Introducing: Thomas Spiller, Walt Disney

Thomas SpillerThomas has been with us for a number of years now. As a council member, he believes that the value of being on the board has increased enormously over time given how tailored the chamber can be to one’s preferences. For more information on the Council nominations process and timeline, please follow this link. If you’re interested but want to know more about being a Council member, or standing for President, contact Glenn for an informal discussion. Nomination forms must be filled in and sent to glenn@britishchamber.be by 24 April 2015.

My relationship with the chamber started around six or seven years ago when I was invited to an event. The moment I was seated at the event, I knew that this was a place I needed to be. The chamber emanates a feel of internationality – it is a global chamber, not just British or Belgian. The flexibility of the chamber was also plus. There is not just one strand of interest; the events are à la carte in a sense. There is always something that will interest someone, somewhere.

Over the past few years, I believe that the chamber has become better structured, more professional and has clearer goals and missions. One of these missions has been to have better communication with members and the outside world, and to really improve the chamber’s brand. Having a clear focus has allowed the chamber to mature and professionalise over the time I have been here and the value of being a member has improved significantly.

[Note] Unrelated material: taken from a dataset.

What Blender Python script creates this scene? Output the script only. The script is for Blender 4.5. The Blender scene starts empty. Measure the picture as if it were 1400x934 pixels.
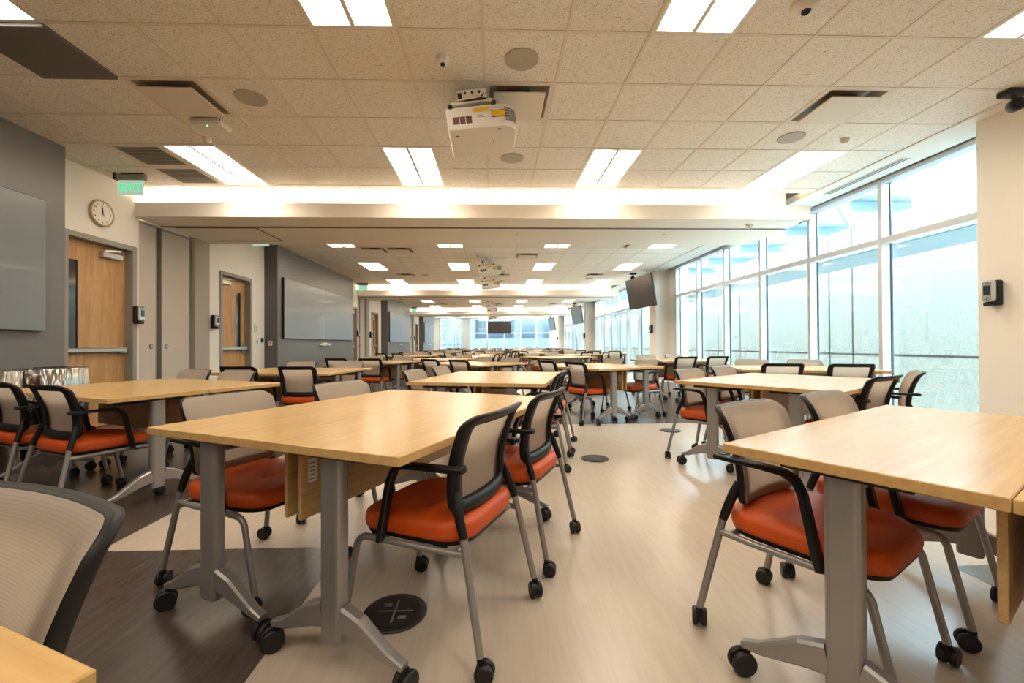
import bpy, math, random
from mathutils import Vector, Matrix
random.seed(7)
sc = bpy.context.scene
COL = sc.collection
R = math.radians

# ------------------------------------------------------------------ camera, world, exposure
CEIL = 3.32
M = 9.95                      # length of one room section (beam to beam)
F_PX, CX, YAW, PITCH, ROLL, HC = 588.0, 694.0, .032, .0075, -.005, 1.06
cam = bpy.data.cameras.new('camera')
cam.sensor_fit = 'HORIZONTAL'; cam.sensor_width = 36.0
cam.lens = F_PX / 1400 * 36
cam.shift_x = (700 - CX) / 1400
cam.clip_start = .03; cam.clip_end = 300
camo = bpy.data.objects.new('camera', cam); COL.objects.link(camo)
f0 = Vector((math.sin(YAW), math.cos(YAW), 0)); r0 = Vector((math.cos(YAW), -math.sin(YAW), 0)); u0 = Vector((0, 0, 1))
fw = f0 * math.cos(PITCH) + u0 * math.sin(PITCH); u1 = u0 * math.cos(PITCH) - f0 * math.sin(PITCH)
rt = r0 * math.cos(ROLL) + u1 * math.sin(ROLL); up = u1 * math.cos(ROLL) - r0 * math.sin(ROLL)
camo.matrix_world = Matrix(((rt.x, up.x, -fw.x, 0), (rt.y, up.y, -fw.y, 0), (rt.z, up.z, -fw.z, HC), (0, 0, 0, 1)))
sc.camera = camo
sc.view_settings.view_transform = 'Standard'; sc.view_settings.look = 'None'
sc.view_settings.gamma = 1; sc.view_settings.use_curve_mapping = False
sc.view_settings.exposure = 2.1
try:
    sc.cycles.max_bounces = 8; sc.cycles.diffuse_bounces = 4; sc.cycles.glossy_bounces = 3
    sc.cycles.transparent_max_bounces = 12; sc.cycles.transmission_bounces = 4
    sc.cycles.caustics_reflective = False; sc.cycles.caustics_refractive = False
    sc.cycles.sample_clamp_indirect = 4
except Exception: pass
SKY_STRENGTH = 8.5
LAMP = 5.0                    # ceiling lamp diffusers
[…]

The British Chamber has an important standing in Brussels. Britain is one of, if not, the most pro-business countries in Europe. This allows the chamber to offer businesses in Europe the advice and the platform to launch or expand their operations. The resources that the chamber has are far and wide and this is a very unique offering. From an EU public policy side, that is also key as member companies come accompanied with the pro-business halo that Britain brings.

Having a chamber which is more diverse and reflective of the world in which we live is something the chamber should strive towards – not just in terms of gender, but in terms of nationality too. If you look at global business trends, there is a heavier influence from the East European countries, and also from Asia of course. This is similar to EU affairs where the standing of East European, Nordic and Baltic countries has gotten bigger. It would be impressive if the British Chamber of Commerce in Belgium was able to reflect this in their event programme as well as its Council.

The Brussels New Generation is important for the chamber too because it offers the younger generations a place to network and to grow and to bring their own sets of values, ideas and plans. Here they can be trained and be part of an organisation that is steered towards helping people and businesses grow and flourish.